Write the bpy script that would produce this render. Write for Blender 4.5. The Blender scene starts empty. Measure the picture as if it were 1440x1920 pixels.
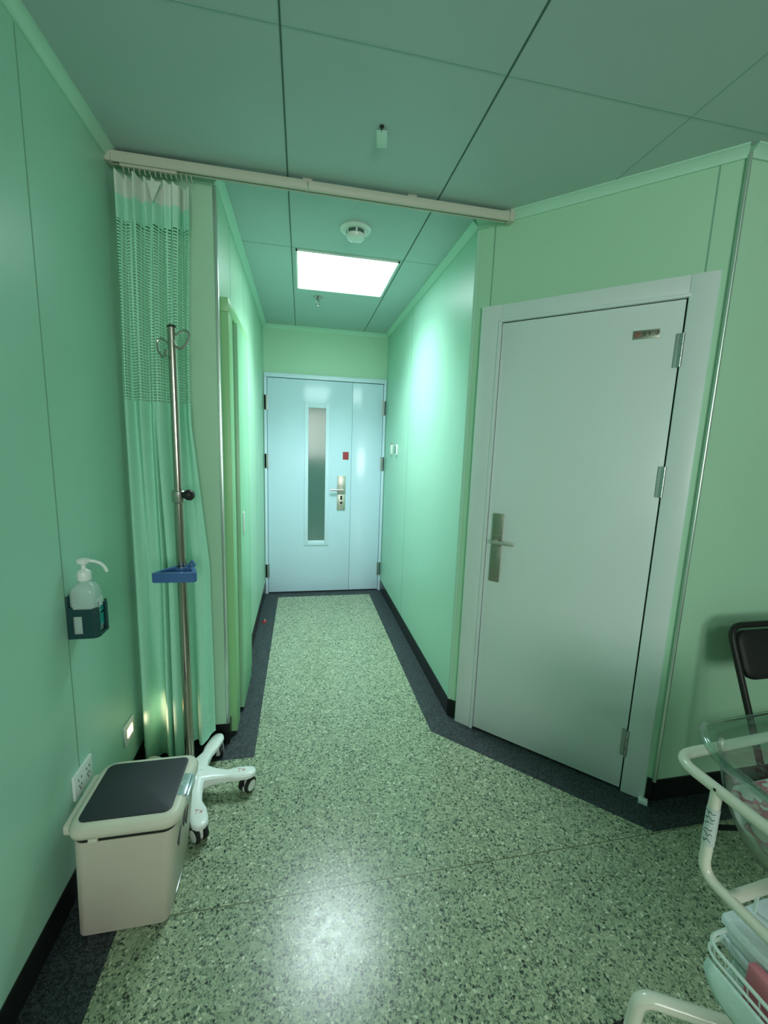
import bpy, bmesh, math, random
from mathutils import Vector, Matrix
random.seed(7)
S = bpy.context.scene
COL = S.collection
# ------------------------------------------------------------------ camera
YAW, PIT, ROL, FPX, CAMH = 0.1982486, -0.1568171, 0.0352655, 783.315, 1.5
cy, sy, cp, sp, cr, sr = math.cos(YAW), math.sin(YAW), math.cos(PIT), math.sin(PIT), math.cos(ROL), math.sin(ROL)
fw = Vector((sy*cp, cy*cp, sp)); rt = Vector((cy, -sy, 0)); up = rt.cross(fw)
r2 = rt*cr + up*sr; u2 = up*cr - rt*sr
cd = bpy.data.cameras.new('camera'); cam = bpy.data.objects.new('camera', cd); COL.objects.link(cam)
M = Matrix((r2, u2, -fw)).transposed().to_4x4(); M.translation = Vector((0, 0, CAMH)); cam.matrix_world = M
cd.sensor_fit = 'HORIZONTAL'; cd.sensor_width = 36; cd.lens = FPX/1440*36; cd.clip_start = .02
S.camera = cam
# ------------------------------------------------------------------ light, exposure
PANEL_STRENGTH = 3.0; PANEL_POWER = 8.6; PANEL_SPREAD = 118; PANEL_COLOR = (.80, .97, 1.0)
WINDOW_POWER = 29.0; WINDOW_COLOR = (1.0, .98, .90)
NIGHT_STRENGTH = 3.0
w = bpy.data.worlds.new('world'); S.world = w; w.use_nodes = True
w.node_tree.nodes['Background'].inputs[0].default_value = (.75, .9, 1, 1)
w.node_tree.nodes['Background'].inputs[1].default_value = .6
S.view_settings.view_transform = 'Standard'; S.view_settings.look = 'None'
S.view_settings.exposure = 1.26; S.view_settings.gamma = 1; S.view_settings.use_curve_mapping = False
S.cycles.max_bounces = 10; S.cycles.transparent_max_bounces = 24
ld = bpy.data.lights.new('window_daylight', 'AREA'); ld.shape = 'RECTANGLE'; ld.size = 1.5; ld.size_y = 1.3
ld.energy = WINDOW_POWER; ld.color = WINDOW_COLOR
lo = bpy.data.objects.new('window_daylight', ld); COL.objects.link(lo)
lo.location = (.55, -2.72, 1.75); lo.rotation_euler = (math.radians(90), 0, 0)   # shines to +y
pl0 = bpy.data.lights.new('ceiling_panel_light', 'AREA'); pl0.shape = 'SQUARE'; pl0.size = .57; pl0.energy = PANEL_POWER; pl0.color = PANEL_COLOR; pl0.spread = math.radians(PANEL_SPREAD)
po = bpy.data.objects.new('ceiling_panel_light', pl0); COL.objects.link(po); po.location = (.261, 2.86, 2.55)
# ------------------------------------------------------------------ materials
def mat(name, c, rough=.5, metal=0.0, var=0.0, scale=8, bump=0.0, bscale=200, spec=.5, emis=None, coat=0.0, trans=0.0):
    m = bpy.data.materials.new(name); m.use_nodes = True; nt = m.node_tree; b = nt.nodes['Principled BSDF']
    b.inputs['Base Color'].default_value = (*c, 1); b.inputs['Roughness'].default_value = rough
    b.inputs['Metallic'].default_value = metal; b.inputs['Specular IOR Level'].default_value = spec
    b.inputs['Coat Weight'].default_value = coat; b.inputs['Transmission Weight'].default_value = trans
    tc = nt.nodes.new('ShaderNodeNewGeometry')
    if var > 0:
        n = nt.nodes.new('ShaderNodeTexNoise'); n.inputs['Scale'].default_value = scale; n.inputs['Detail'].default_value = 4
        nt.links.new(tc.outputs['Position'], n.inputs['Vector'])
        r = nt.nodes.new('ShaderNodeValToRGB')
        r.color_ramp.elements[0].position = .3; r.color_ramp.elements[1].position = .7
        r.color_ramp.elements[0].color = (*[x*(1-var) for x in c], 1); r.color_ramp.elements[1].color = (*[min(1, x*(1+var)) for x in c], 1)
        nt.links.new(n.outputs['Fac'], r.inputs['Fac']); nt.links.new(r.outputs['Color'], b.inputs['Base Color'])
    if bump > 0:
        n2 = nt.nodes.new('ShaderNodeTexNoise'); n2.inputs['Scale'].default_value = bscale
        nt.links.new(tc.outputs['Position'], n2.inputs['Vector'])
        bp = nt.nodes.new('ShaderNodeBump'); bp.inputs['Strength'].default_value = bump; bp.inputs['Distance'].default_value = .002
        nt.links.new(n2.outputs['Fac'], bp.inputs['Height']); nt.links.new(bp.outputs['Normal'], b.inputs['Normal'])
    if emis:
        b.inputs['Emission Color'].default_value = (*emis[0], 1); b.inputs['Emission Strength'].default_value = emis[1]
    return m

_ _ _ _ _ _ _

:: EXERCISE DESCRIPTION ::
Leave the pictures out, and print every line of the listing exactly as written.

:: EXERCISE ANSWER ::
Write the bpy script that would produce this render. Write for Blender 4.5. The Blender scene starts empty. Measure the picture as if it were 1440x1920 pixels.
import bpy, bmesh, math, random
from mathutils import Vector, Matrix
random.seed(7)
S = bpy.context.scene
COL = S.collection
# ------------------------------------------------------------------ camera
YAW, PIT, ROL, FPX, CAMH = 0.1982486, -0.1568171, 0.0352655, 783.315, 1.5
cy, sy, cp, sp, cr, sr = math.cos(YAW), math.sin(YAW), math.cos(PIT), math.sin(PIT), math.cos(ROL), math.sin(ROL)
fw = Vector((sy*cp, cy*cp, sp)); rt = Vector((cy, -sy, 0)); up = rt.cross(fw)
r2 = rt*cr + up*sr; u2 = up*cr - rt*sr
cd = bpy.data.cameras.new('camera'); cam = bpy.data.objects.new('camera', cd); COL.objects.link(cam)
M = Matrix((r2, u2, -fw)).transposed().to_4x4(); M.translation = Vector((0, 0, CAMH)); cam.matrix_world = M
cd.sensor_fit = 'HORIZONTAL'; cd.sensor_width = 36; cd.lens = FPX/1440*36; cd.clip_start = .02
S.camera = cam
# ------------------------------------------------------------------ light, exposure
PANEL_STRENGTH = 3.0; PANEL_POWER = 8.6; PANEL_SPREAD = 118; PANEL_COLOR = (.80, .97, 1.0)
WINDOW_POWER = 29.0; WINDOW_COLOR = (1.0, .98, .90)
NIGHT_STRENGTH = 3.0
w = bpy.data.worlds.new('world'); S.world = w; w.use_nodes = True
w.node_tree.nodes['Background'].inputs[0].default_value = (.75, .9, 1, 1)
w.node_tree.nodes['Background'].inputs[1].default_value = .6
S.view_settings.view_transform = 'Standard'; S.view_settings.look = 'None'
S.view_settings.exposure = 1.26; S.view_settings.gamma = 1; S.view_settings.use_curve_mapping = False
S.cycles.max_bounces = 10; S.cycles.transparent_max_bounces = 24
ld = bpy.data.lights.new('window_daylight', 'AREA'); ld.shape = 'RECTANGLE'; ld.size = 1.5; ld.size_y = 1.3
ld.energy = WINDOW_POWER; ld.color = WINDOW_COLOR
lo = bpy.data.objects.new('window_daylight', ld); COL.objects.link(lo)
lo.location = (.55, -2.72, 1.75); lo.rotation_euler = (math.radians(90), 0, 0)   # shines to +y
pl0 = bpy.data.lights.new('ceiling_panel_light', 'AREA'); pl0.shape = 'SQUARE'; pl0.size = .57; pl0.energy = PANEL_POWER; pl0.color = PANEL_COLOR; pl0.spread = math.radians(PANEL_SPREAD)
po = bpy.data.objects.new('ceiling_panel_light', pl0); COL.objects.link(po); po.location = (.261, 2.86, 2.55)
# ------------------------------------------------------------------ materials
def mat(name, c, rough=.5, metal=0.0, var=0.0, scale=8, bump=0.0, bscale=200, spec=.5, emis=None, coat=0.0, trans=0.0):
    m = bpy.data.materials.new(name); m.use_nodes = True; nt = m.node_tree; b = nt.nodes['Principled BSDF']
    b.inputs['Base Color'].default_value = (*c, 1); b.inputs['Roughness'].default_value = rough
    b.inputs['Metallic'].default_value = metal; b.inputs['Specular IOR Level'].default_value = spec
    b.inputs['Coat Weight'].default_value = coat; b.inputs['Transmission Weight'].default_value = trans
    tc = nt.nodes.new('ShaderNodeNewGeometry')
    if var > 0:
        n = nt.nodes.new('ShaderNodeTexNoise'); n.inputs['Scale'].default_value = scale; n.inputs['Detail'].default_value = 4
        nt.links.new(tc.outputs['Position'], n.inputs['Vector'])
        r = nt.nodes.new('ShaderNodeValToRGB')
        r.color_ramp.elements[0].position = .3; r.color_ramp.elements[1].position = .7
        r.color_ramp.elements[0].color = (*[x*(1-var) for x in c], 1); r.color_ramp.elements[1].color = (*[min(1, x*(1+var)) for x in c], 1)
        nt.links.new(n.outputs['Fac'], r.inputs['Fac']); nt.links.new(r.outputs['Color'], b.inputs['Base Color'])
    if bump > 0:
        n2 = nt.nodes.new('ShaderNodeTexNoise'); n2.inputs['Scale'].default_value = bscale
        nt.links.new(tc.outputs['Position'], n2.inputs['Vector'])
        bp = nt.nodes.new('ShaderNodeBump'); bp.inputs['Strength'].default_value = bump; bp.inputs['Distance'].default_value = .002
        nt.links.new(n2.outputs['Fac'], bp.inputs['Height']); nt.links.new(bp.outputs['Normal'], b.inputs['Normal'])
    if emis:
        b.inputs['Emission Color'].default_value = (*emis[0], 1); b.inputs['Emission Strength'].default_value = emis[1]
    return m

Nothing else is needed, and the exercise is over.